Under the new rules all adjustments and items relating to a partnership are determined at the partnership level. Further, any Chapter 1 tax (and penalties and interest) resulting from an adjustment to items under the centralised partnership audit regime is assessed and collected at the partnership level. Therefore, unless an exception applies, if a partnership adjustment results in an imputed underpayment, the partnership must pay the imputed underpayment in the adjustment year.
The statute (Section 6226) permits certain partnerships to elect out of the rule requiring the partnership to pay an adjustment and to shift the responsibility to the partners. Many recent partnership agreements express a preference that this election be made.
Section 6221 also permits a complete election-out from the new rules if certain criteria are met. The election must be made on a timely filed partnership tax return for the year to which the election relates.

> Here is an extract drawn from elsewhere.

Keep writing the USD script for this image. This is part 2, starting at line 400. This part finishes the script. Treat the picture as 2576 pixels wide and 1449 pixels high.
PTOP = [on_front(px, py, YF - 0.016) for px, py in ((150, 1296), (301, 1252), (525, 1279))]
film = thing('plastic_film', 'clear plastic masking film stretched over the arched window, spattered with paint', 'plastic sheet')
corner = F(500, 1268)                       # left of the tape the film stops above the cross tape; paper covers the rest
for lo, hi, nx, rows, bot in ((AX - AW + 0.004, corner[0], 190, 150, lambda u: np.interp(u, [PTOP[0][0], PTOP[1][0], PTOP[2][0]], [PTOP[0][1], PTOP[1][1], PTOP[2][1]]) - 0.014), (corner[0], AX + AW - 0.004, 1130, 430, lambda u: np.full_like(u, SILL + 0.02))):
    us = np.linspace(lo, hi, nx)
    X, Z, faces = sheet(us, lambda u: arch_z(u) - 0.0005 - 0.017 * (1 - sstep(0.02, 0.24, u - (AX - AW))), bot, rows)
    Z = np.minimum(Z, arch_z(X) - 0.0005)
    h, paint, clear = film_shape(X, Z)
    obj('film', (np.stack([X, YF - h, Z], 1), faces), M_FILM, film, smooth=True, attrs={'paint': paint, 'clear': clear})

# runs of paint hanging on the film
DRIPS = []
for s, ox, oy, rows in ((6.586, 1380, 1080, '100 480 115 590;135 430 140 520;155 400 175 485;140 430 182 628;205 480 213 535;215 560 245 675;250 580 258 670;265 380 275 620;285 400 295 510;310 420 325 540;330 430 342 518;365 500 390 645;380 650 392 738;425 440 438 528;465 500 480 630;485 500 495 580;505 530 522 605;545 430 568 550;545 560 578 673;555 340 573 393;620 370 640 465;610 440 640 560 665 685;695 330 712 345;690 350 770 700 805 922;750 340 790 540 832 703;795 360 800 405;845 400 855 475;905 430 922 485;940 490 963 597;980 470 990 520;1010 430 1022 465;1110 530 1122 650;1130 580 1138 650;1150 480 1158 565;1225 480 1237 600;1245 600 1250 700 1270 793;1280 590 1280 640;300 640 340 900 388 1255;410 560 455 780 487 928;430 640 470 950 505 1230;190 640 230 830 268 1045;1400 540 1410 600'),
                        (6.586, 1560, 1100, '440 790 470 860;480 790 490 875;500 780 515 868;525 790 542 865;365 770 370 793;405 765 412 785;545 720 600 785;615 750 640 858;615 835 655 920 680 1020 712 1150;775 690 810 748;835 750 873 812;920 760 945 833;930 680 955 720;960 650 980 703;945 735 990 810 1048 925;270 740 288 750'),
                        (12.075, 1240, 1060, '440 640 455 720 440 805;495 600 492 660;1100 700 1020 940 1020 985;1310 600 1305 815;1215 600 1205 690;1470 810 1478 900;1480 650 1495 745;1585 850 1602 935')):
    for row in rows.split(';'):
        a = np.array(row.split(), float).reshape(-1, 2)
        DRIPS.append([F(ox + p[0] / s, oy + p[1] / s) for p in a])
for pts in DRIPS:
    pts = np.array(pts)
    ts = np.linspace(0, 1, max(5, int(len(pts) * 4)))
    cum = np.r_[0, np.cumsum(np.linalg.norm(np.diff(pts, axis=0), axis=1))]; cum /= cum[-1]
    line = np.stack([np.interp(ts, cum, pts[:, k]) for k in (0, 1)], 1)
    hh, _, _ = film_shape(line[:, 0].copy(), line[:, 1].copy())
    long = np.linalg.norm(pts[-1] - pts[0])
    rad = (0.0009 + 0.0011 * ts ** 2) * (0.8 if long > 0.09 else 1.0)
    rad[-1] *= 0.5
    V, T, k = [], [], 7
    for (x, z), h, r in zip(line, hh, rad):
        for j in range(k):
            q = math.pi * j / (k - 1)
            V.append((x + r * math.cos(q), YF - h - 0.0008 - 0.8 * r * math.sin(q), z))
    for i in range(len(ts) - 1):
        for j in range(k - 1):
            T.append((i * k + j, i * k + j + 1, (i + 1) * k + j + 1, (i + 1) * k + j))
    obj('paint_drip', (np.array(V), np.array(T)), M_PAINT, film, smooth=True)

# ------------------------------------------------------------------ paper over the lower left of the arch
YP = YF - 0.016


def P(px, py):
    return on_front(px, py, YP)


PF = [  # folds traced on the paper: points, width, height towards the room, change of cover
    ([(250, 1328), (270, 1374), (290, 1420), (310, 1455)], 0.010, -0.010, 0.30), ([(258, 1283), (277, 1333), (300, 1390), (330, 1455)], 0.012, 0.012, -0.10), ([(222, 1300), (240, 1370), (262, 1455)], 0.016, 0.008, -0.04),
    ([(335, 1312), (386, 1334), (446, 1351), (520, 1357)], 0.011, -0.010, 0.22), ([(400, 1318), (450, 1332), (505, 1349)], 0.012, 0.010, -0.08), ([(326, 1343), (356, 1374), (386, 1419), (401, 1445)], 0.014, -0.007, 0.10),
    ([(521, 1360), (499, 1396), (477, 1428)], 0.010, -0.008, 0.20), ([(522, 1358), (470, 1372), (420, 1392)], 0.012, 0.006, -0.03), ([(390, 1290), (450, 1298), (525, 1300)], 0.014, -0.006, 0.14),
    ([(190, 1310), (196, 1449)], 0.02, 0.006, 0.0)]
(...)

There could be uncertainty in respect of both the partnership's and a foreign partner's liability if the partnership has not fully withheld tax on ECI allocated to a foreign partner under Inland Revenue Code (IRC) Section 1446. Under longstanding rules, the foreign partner, of course, is liable for tax on any ECI allocated to it, and the partnership is liable as well to the extent it fails to withhold under IRC Section 1446.

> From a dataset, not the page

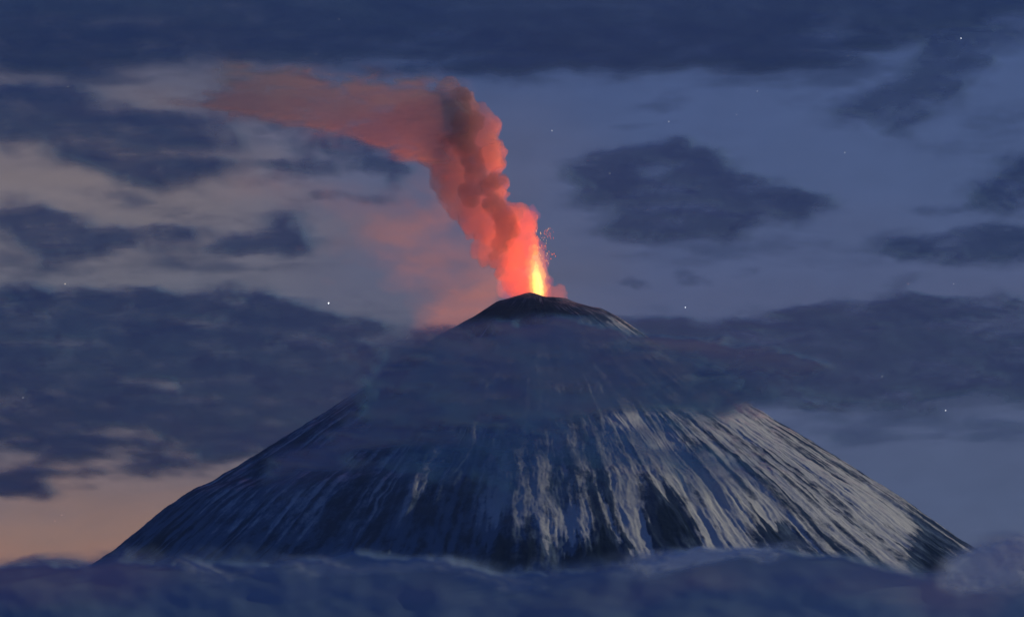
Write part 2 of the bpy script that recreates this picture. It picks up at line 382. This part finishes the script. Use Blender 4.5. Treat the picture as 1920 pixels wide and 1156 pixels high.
CLOUDS = [
 # name, material, depth, blobs, window, seed, options, label
 ('cloud_deck', M_far, 760, [(300, -20, 700, 120, 0, 1.2), (1100, 20, 620, 112, 1, 1.3), (1600, -10, 500, 80, 0, 1.1), (700, 90, 350, 45, 3, 0.8), (60, 110, 150, 60, 0, 0.8), (1350, 90, 300, 44, 0, 0.7)],
  (-60, -60, 1990, 230), 101, dict(amp=0.5, cell=(300, 70), lo=0.10, hi=1.15, amax=0.93), 'broad dark navy cloud deck stretched along the top of the sky above the plume'),
 ('cloud', M_far, 560, [(150, 245, 260, 62, 6, 1.2), (340, 270, 160, 55, 0, 1.1), (60, 210, 140, 50, 0, 0.9), (330, 330, 130, 26, 8, 0.6)],
  (-60, 110, 620, 420), 111, dict(amp=0.45, cell=(200, 60)), 'large dark cloud above the pale gap, second bank down on the left'),
 ('cloud', M_far, 545, [(560, 325, 90, 26, -6, 0.9), (715, 300, 70, 46, 20, 1.0), (640, 275, 90, 24, 10, 0.6), (530, 250, 70, 20, 10, 0.6), (640, 372, 110, 9, 0, 0.5)],
  (420, 190, 840, 420), 123, dict(amp=0.6, cell=(110, 40), amax=0.82), 'ragged dark cloud tucked just under the drifting orange smoke tail'),
 ('cloud', M_far, 520, [(60, 405, 110, 30, 8, 1.0), (150, 455, 180, 34, 6, 0.9), (340, 452, 240, 22, 1, 1.1), (545, 425, 66, 38, 0, 1.1), (250, 380, 40, 16, 0, 0.5), (60, 490, 120, 26, 0, 0.7), (520, 465, 90, 14, 3, 0.6)],
  (-60, 340, 680, 560), 133, dict(amp=0.45, cell=(170, 40), amax=0.88), 'long thin dark cloud streak ending in a rounded lump, left of the eruption'),
 ('cloud_bank', M_dark, 430, [(220, 600, 260, 62, 0, 1.3), (480, 600, 160, 46, 3, 1.1), (60, 640, 200, 80, 0, 1.1), (300, 720, 420, 90, 0, 1.5), (640, 670, 220, 60, 4, 1.2), (120, 820, 260, 66, -3, 1.0), (420, 830, 200, 48, -4, 1.0), (60, 905, 130, 30, 0, 0.8), (620, 790, 200, 60, 0, 0.8)],
  (-60, 500, 1020, 960), 143, dict(amp=0.62, cell=(190, 52), amax=0.93, lo=0.12, hi=1.12), 'great dark blue cloud bank behind the left flank of the volcano'),
 ('cloud', M_far, 520, [(1130, 325, 100, 34, -6, 0.8), (1250, 300, 110, 36, 4, 1.1), (1350, 330, 130, 26, 24, 1.0), (1480, 380, 110, 18, 8, 0.9), (1230, 370, 150, 50, 0, 0.9), (1330, 410, 170, 56, 0, 0.9), (1220, 430, 70, 30, 0, 0.5)],
  (980, 240, 1640, 520), 153, dict(amp=0.5, cell=(130, 46), amax=0.86), 'isolated lens shaped dark cloud with a tapering tail right of the smoke column'),
 ('cloud', M_far, 560, [(1915, 350, 90, 48, -25, 1.2), (1850, 345, 60, 22, 0, 0.7)],
  (1760, 270, 2000, 440), 163, dict(amp=0.4, cell=(110, 46)), 'dark rounded cloud cut by the right edge of the picture'),
 ('cloud', M_far, 600, [(1770, 390, 78, 14, 2, 0.9)],
  (1660, 350, 1860, 425), 167, dict(amp=0.4, cell=(80, 26), amax=0.6, step=4, thick=3), 'small thin dark wisp between the two larger clouds at right'),
 ('cloud', M_far, 580, [(1800, 460, 150, 34, 0, 1.1), (1700, 470, 70, 22, 0, 0.6), (1900, 455, 90, 36, 0, 0.9)],
  (1590, 405, 2000, 530), 173, dict(amp=0.4, cell=(130, 40), amax=0.86), 'flat dark cloud low in the clear sky at right, under the rounded one'),
 ('cloud', M_far, 620, [(1700, 180, 120, 46, 0, 1.0), (1640, 215, 110, 26, 0, 0.6), (1790, 130, 110, 46, -30, 0.8), (1690, 250, 60, 24, 0, 0.6), (1830, 80, 160, 40, -12, 0.6), (1530, 190, 110, 14, 0, 0.3)],
  (1440, 40, 2000, 330), 183, dict(amp=0.55, cell=(130, 50), amax=0.78), 'ragged dark cloud hanging below the deck in the upper right'),
 ('cloud', M_far, 640, [(1250, 190, 80, 14, -8, 0.7), (1190, 235, 70, 10, -6, 0.5)],
  (1080, 150, 1400, 270), 187, dict(amp=0.5, cell=(80, 30), amax=0.35, step=4, thick=3), 'barely visible thin grey wisp high right of the smoke column'),
 ('cloud', M_far, 600, [(1197, 523, 34, 15, 8, 1.0)],
  (1130, 490, 1260, 560), 193, dict(amp=0.35, cell=(50, 26), amax=0.7, step=3, thick=2), 'tiny dark puff of cloud alone right of the lava fountain'),
 ('cloud', M_far, 600, [(1315, 523, 44, 10, 2, 0.8), (1420, 512, 26, 12, 0, 0.6)],
  (1250, 490, 1480, 555), 197, dict(amp=0.4, cell=(50, 26), amax=0.5, step=3, thick=2), 'faint little wisp beside the tiny dark puff'),
 ('cloud_bank', M_dark, 420, [(1540, 600, 190, 36, -5, 1.0), (1690, 570, 70, 36, 8, 0.9), (1850, 600, 170, 40, 4, 1.1), (1500, 650, 340, 50, 2, 1.3), (1760, 690, 260, 52, 2, 1.2), (1400, 690, 240, 60, 8, 1.1), (1560, 730, 220, 36, 8, 0.8), (1900, 740, 120, 22, 6, 0.5)],
  (1120, 490, 1990, 840), 203, dict(amp=0.55, cell=(190, 48), amax=0.93, lo=0.10, hi=1.15), 'great dark blue cloud bank behind the right flank of the volcano'),
 ('cloud', M_far, 470, [(1720, 790, 260, 34, 2, 0.7), (1600, 820, 150, 16, 2, 0.7), (1880, 800, 120, 26, 0, 0.4)],
  (1440, 730, 1990, 880), 207, dict(amp=0.6, cell=(150, 30), amax=0.55), 'thin grey streaky cloud layer over the lower right flank'),
 ('cloud', M_far, 500, [(120, 1075, 120, 28, 0, 0.9), (60, 1056, 50, 14, -20, 0.7), (210, 1075, 90, 30, 0, 0.9)],
  (-20, 1010, 420, 1130), 211, dict(amp=0.4, cell=(90, 26), amax=0.85, step=4), 'ragged dark cloud scrap low against the peach glow'),
 ('cloud', M_far, 660, [(1500, 150, 240, 22, -4, 0.9), (1650, 110, 160, 22, -6, 0.7)],
  (1220, 90, 1940, 200), 221, dict(amp=0.6, cell=(180, 30), amax=0.5, thick=3), 'thin torn fringe hanging from the lower edge of the dark deck at right'),
 ('cloud', M_far, 650, [(1880, 230, 100, 50, -30, 0.8), (1780, 290, 130, 20, 0, 0.5)],
  (1620, 160, 2000, 350), 223, dict(amp=0.6, cell=(120, 40), amax=0.35, thick=3), 'faint grey cloud between the ragged upper right cloud and the rounded one'),
 ('cloud', M_far, 630, [(1480, 470, 220, 26, 4, 0.8), (1250, 480, 160, 14, 2, 0.5)],
  (1080, 420, 1760, 540), 225, dict(amp=0.6, cell=(160, 34), amax=0.35, thick=3), 'faint streaky veil just below the lens shaped cloud'),
 ('cloud', M_far, 540, [(260, 130, 180, 26, -6, 0.9), (400, 100, 120, 18, 14, 0.6), (60, 170, 110, 16, 0, 0.6)],
  (-60, 70, 620, 230), 227, dict(amp=0.6, cell=(130, 36), amax=0.55, thick=3), 'torn grey cloud strips between the top deck and the second bank at left'),
 ('cloud', M_far, 535, [(300, 385, 260, 24, 10, 0.7), (430, 500, 240, 20, 0, 0.6), (120, 520, 150, 20, 0, 0.6)],
  (-60, 340, 760, 570), 229, dict(amp=0.65, cell=(150, 34), amax=0.5, thick=3), 'thin blurred cloud layers around the long dark streak at left'),
]
MIST = [
 ('cloud', M_veil, 262, [(830, 668, 190, 40, 5, 1.0), (1000, 645, 160, 42, 0, 1.5), (1190, 805, 120, 44, 8, -0.5), (1200, 700, 170, 42, 8, 1.1), (1180, 645, 90, 22, 16, 0.45), (960, 720, 280, 62, 0, 1.25), (1240, 720, 200, 50, 6, 1.1), (760, 790, 220, 60, -22, 0.75), (980, 790, 200, 55, 0, 0.6), (640, 830, 150, 40, -30, 0.55)],
  (480, 580, 1520, 960), 301, dict(amp=0.45, cell=(190, 56), amax=0.95, lo=0.0, hi=1.12, thick=6), 'dark cloud veil wrapped across the upper cone below the summit'),
 ('cloud', M_dark, 256, [(1400, 680, 190, 34, 10, 1.0), (1290, 655, 110, 26, 4, 0.9), (1480, 740, 120, 20, 22, 0.7), (1330, 730, 110, 26, 10, 0.7)],
  (1130, 590, 1640, 800), 311, dict(amp=0.5, cell=(150, 44), amax=0.85, lo=0.12, hi=1.12, thick=7), 'dark streaming cloud crossing the right shoulder of the cone'),
 ('cloud', M_veil, 250, [(1250, 860, 160, 30, 12, 0.8), (1060, 850, 190, 56, 0, 1.1), (1300, 800, 160, 30, 14, 0.5), (860, 860, 170, 50, -10, 0.8), (1330, 890, 70, 40, 20, 0.5), (1000, 950, 200, 50, 0, 0.35)],
  (600, 760, 1500, 1060), 321, dict(amp=0.45, cell=(130, 50), amax=0.72, lo=0.0, hi=1.2, thick=4), 'thin grey mist streak lying over the snowy front slope'),
 ('cloud', M_pale, 288, [(1425, 800, 80, 22, 34, 1.0), (1380, 775, 50, 20, 20, 0.7), (1500, 850, 60, 10, 34, 0.5)],
  (1290, 720, 1600, 900), 331, dict(amp=0.4, cell=(80, 34), amax=0.7, lo=0.1, hi=1.0, thick=2, step=4), 'pale moonlit mist blowing off the right flank below the dark clouds'),
]
SEA = [
 ('cloud_sea', M_sea, 235, [(960, 1190, 1400, 108, 0, 2.0), (300, 1108, 420, 66, -1, 1.1), (640, 1085, 220, 36, -4, 0.9), (860, 1095, 160, 30, 4, 0.8), (1440, 1075, 260, 40, 2, 1.2), (1280, 1100, 160, 34, 0, 0.7), (1060, 1120, 220, 40, 0, 0.6), (1890, 1075, 110, 66, 0, 1.3), (1350, 1060, 130, 24, -5, 0.8), (90, 1165, 340, 80, 0, 1.5)],
  (-80, 980, 2000, 1330), 401, dict(amp=0.16, cell=(240, 60), amax=0.9995, lo=0.12, hi=1.0, thick=16, relief=0.10, warp=26, power=1.5), 'smooth low cloud sea covering the foot of the volcano'),
 ('cloud', M_pale, 226, [(1350, 1036, 140, 18, -5, 1.2), (1250, 1058, 90, 18, -12, 1.0)],
  (1120, 990, 1560, 1110), 411, dict(amp=0.3, cell=(100, 30), lo=0.0, hi=1.1, amax=0.9, step=4, thick=3), 'pale wispy crest on the cloud sea below the snowy slope'),
 ('cloud', M_pale, 222, [(1885, 1055, 90, 54, -10, 1.2), (1835, 1075, 70, 36, 0, 0.8)],
  (1740, 980, 2000, 1160), 421, dict(amp=0.35, cell=(110, 50), lo=0.0, hi=1.3, amax=0.8, step=4, thick=5), 'soft pale blue cloud puff at the bottom right corner'),
 ('cloud', M_pale, 224, [(370, 1058, 44, 12, 12, 1.0), (400, 1080, 60, 16, 0, 0.5)],
  (280, 1020, 520, 1120), 431, dict(amp=0.3, cell=(60, 30), amax=0.42, step=4, thick=3), 'small pale puff on the cloud sea at the left foot'),
 ('cloud', M_pale, 221, [(720, 1062, 190, 16, 2, 0.9), (560, 1062, 110, 14, -4, 0.7), (960, 1085, 150, 14, 4, 0.6)],
  (420, 1010, 1180, 1140), 441, dict(amp=0.35, cell=(150, 30), amax=0.30, step=4, thick=4), 'faint pale ridge along the cloud sea beneath the dark lava slope'),
]
for grp, rows in (('clouds in the dusk sky', CLOUDS), ('clouds crossing the volcano', MIST), ('low clouds at the foot of the volcano', SEA)):
    for nm, mt, Y, L, win, seed, kw, lab in rows:
        tag(cloud_body(nm, mt, Y, L, win, seed, **kw), lab, 'cloud', grp)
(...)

The new rules add extra layers of complexity to this situation. For example, if the Internal Revenue Service (IRS) increases the partnership's ECI amount (resulting in under withholding by the partnership in the year under audit) and a partnership makes a Section 6226 election, how must both the foreign partner and the partnership take the adjustment into account? How, and on whom, are penalties calculated?

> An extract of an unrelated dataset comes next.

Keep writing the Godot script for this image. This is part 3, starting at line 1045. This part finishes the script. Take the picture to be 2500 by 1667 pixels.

The new rules raise other issues as well. They require a partner on its individual return to report items consistently with the partnership's treatment. Penalties can apply if the partner does not make such consistent reporting.
One significant, and potentially dangerous, area involves so-called "de facto" partnerships. The IRS sometimes asserts, often in a cross border situation, that a business arrangement is "in fact" a partnership for US tax purposes even if there is no partnership agreement or a legal entity that is commercially treated as a partnership. The parties, therefore, might not think that they have a partnership. In FSAs 1999-1230, for example, the transaction involved the construction of a paper mill in the US. In FSA 200144015 and ILM 200606035 the transaction involved the distribution of products by a US entity for a foreign enterprise.
While IRS examiners are not always successful in making these assertions, as shown in these rulings, there can be a number of consequences of partnership treatment if upheld. The US "partner" could be effectively a § 1446 withholding agent. Partnership elections will not have been made. Now we can add to the list consequences under the centralised partnership new audit rules.